Uber agrees to $2m settlement in lawsuit over violations of Americans with Disabilities act

REUTERS

Uber has agreed to a $2m settlement following a lawsuit from the US Department of Justice (DOJ) involving allegations that the company violated the Americans With Disabilities Act by charging disabled riders extra because they needed more time to get into their vehicles.

DOJ filed the lawsuit in 2021, arguing that Uber began charging wait fees in 2016 for passengers who needed more than two minutes to enter a vehicle after its arrival.

The fees were applied to those who were late but also to disabled persons who needed more time to get in, including blind riders, or individuals using walkers or wheelchairs.

Uber agreed in the settlement to waive fees for passengers who certify that they are disabled and to refund disabled riders who are charged wait fees, according to The New York Times.

The settlement also means that the company will pay compensations to riders to the tune of $1.7m divided up between more than 1,000 disabled riders who made complaints about the wait fees as well as $500,000 to “other harmed individuals” who have been identified by DOJ.

The 65,000 riders who registered for the waiver programme will be refunded twice the amount of the waiting fees that they initially paid.

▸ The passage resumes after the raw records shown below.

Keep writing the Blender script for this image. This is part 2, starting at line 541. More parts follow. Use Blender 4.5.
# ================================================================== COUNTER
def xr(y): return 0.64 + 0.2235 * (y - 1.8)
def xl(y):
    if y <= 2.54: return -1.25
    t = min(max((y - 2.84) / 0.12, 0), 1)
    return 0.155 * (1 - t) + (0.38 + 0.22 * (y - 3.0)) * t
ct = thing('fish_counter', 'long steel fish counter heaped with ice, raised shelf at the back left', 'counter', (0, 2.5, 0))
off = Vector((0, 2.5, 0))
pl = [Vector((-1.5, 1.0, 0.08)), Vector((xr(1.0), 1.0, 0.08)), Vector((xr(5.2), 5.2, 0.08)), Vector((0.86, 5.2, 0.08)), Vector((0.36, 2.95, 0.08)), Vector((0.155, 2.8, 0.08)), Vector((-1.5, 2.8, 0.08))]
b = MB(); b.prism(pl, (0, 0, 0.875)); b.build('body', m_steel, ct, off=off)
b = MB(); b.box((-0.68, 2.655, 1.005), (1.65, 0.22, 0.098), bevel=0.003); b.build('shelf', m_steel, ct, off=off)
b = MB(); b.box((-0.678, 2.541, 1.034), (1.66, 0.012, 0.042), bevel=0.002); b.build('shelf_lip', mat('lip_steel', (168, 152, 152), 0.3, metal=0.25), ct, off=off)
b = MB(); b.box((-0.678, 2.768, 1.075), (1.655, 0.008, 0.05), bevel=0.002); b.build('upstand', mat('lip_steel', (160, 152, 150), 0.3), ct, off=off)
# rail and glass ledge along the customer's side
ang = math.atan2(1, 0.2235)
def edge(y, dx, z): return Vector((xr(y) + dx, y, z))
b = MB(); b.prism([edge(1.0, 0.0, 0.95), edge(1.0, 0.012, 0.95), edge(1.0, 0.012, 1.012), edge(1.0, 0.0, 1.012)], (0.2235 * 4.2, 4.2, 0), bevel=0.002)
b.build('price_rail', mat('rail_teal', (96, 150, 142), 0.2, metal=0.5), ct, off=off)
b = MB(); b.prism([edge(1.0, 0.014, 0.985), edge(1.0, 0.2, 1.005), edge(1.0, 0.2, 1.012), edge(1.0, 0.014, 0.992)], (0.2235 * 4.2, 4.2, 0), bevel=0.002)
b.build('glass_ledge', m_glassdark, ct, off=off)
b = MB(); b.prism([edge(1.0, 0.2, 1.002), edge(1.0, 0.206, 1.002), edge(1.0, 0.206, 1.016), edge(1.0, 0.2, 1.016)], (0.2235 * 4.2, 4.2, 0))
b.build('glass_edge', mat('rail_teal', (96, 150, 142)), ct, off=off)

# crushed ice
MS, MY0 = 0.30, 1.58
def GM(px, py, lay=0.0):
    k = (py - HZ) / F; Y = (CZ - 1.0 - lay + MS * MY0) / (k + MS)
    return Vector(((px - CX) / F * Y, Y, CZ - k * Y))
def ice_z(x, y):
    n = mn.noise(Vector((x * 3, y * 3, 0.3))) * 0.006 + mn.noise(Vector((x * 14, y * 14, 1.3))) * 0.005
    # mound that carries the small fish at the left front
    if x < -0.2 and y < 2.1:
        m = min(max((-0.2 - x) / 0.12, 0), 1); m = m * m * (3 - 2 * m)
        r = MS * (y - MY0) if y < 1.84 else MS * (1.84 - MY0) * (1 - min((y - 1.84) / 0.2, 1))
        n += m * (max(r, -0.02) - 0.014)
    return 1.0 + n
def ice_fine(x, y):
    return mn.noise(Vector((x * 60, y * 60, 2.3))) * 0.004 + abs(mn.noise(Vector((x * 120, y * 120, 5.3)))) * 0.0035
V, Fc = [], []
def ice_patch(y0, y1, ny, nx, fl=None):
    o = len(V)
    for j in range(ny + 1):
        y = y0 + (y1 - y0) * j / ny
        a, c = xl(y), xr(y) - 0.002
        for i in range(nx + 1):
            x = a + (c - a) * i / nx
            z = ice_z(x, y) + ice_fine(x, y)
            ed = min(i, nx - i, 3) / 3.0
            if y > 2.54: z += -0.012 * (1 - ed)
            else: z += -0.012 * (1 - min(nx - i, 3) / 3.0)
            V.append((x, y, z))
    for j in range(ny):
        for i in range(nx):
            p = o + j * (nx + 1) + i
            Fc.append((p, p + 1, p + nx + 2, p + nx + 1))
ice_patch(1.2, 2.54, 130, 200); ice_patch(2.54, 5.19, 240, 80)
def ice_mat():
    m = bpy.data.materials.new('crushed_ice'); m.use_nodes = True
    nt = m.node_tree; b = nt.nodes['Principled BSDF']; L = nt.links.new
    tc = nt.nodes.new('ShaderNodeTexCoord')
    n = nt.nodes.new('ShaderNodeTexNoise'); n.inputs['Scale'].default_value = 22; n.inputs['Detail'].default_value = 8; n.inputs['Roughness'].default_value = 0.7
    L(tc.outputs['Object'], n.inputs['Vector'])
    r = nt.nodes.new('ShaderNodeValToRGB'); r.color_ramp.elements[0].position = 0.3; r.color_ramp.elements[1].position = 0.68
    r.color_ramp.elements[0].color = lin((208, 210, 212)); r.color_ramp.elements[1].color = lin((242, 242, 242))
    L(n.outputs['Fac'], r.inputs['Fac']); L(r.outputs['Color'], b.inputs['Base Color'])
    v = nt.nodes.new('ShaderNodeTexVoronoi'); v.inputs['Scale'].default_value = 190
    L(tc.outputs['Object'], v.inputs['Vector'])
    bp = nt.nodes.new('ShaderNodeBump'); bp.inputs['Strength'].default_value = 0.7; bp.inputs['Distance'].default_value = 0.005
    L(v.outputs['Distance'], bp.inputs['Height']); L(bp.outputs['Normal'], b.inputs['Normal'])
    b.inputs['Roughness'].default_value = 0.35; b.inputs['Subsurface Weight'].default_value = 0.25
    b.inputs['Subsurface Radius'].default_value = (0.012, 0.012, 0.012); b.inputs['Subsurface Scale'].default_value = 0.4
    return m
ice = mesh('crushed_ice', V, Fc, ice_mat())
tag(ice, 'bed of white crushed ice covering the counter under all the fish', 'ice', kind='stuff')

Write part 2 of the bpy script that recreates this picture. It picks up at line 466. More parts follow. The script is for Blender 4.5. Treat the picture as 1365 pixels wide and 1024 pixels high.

An assistant attorney general in DOJ’s civil rights division, Kristen Clarke, said in a statement that “people with disabilities should not be made to feel like second-class citizens or punished because of their disability, which is exactly what Uber’s wait time fee policy did”.

According to the settlement, Uber denied the DOJ allegations, but the company said that it had been trying to improve its accessibility options, adding that the average wait fee in 2020 was less than 60 cents.

A spokesperson said the company had already put the waiver programme into use.

“It has long been our policy to refund wait time fees for riders with a disability when they alerted us that they were charged, and prior to this matter being filed we made changes so that any rider who shares that they have a disability would have wait time fees waived automatically,” Noah Edwardsen said in a statement.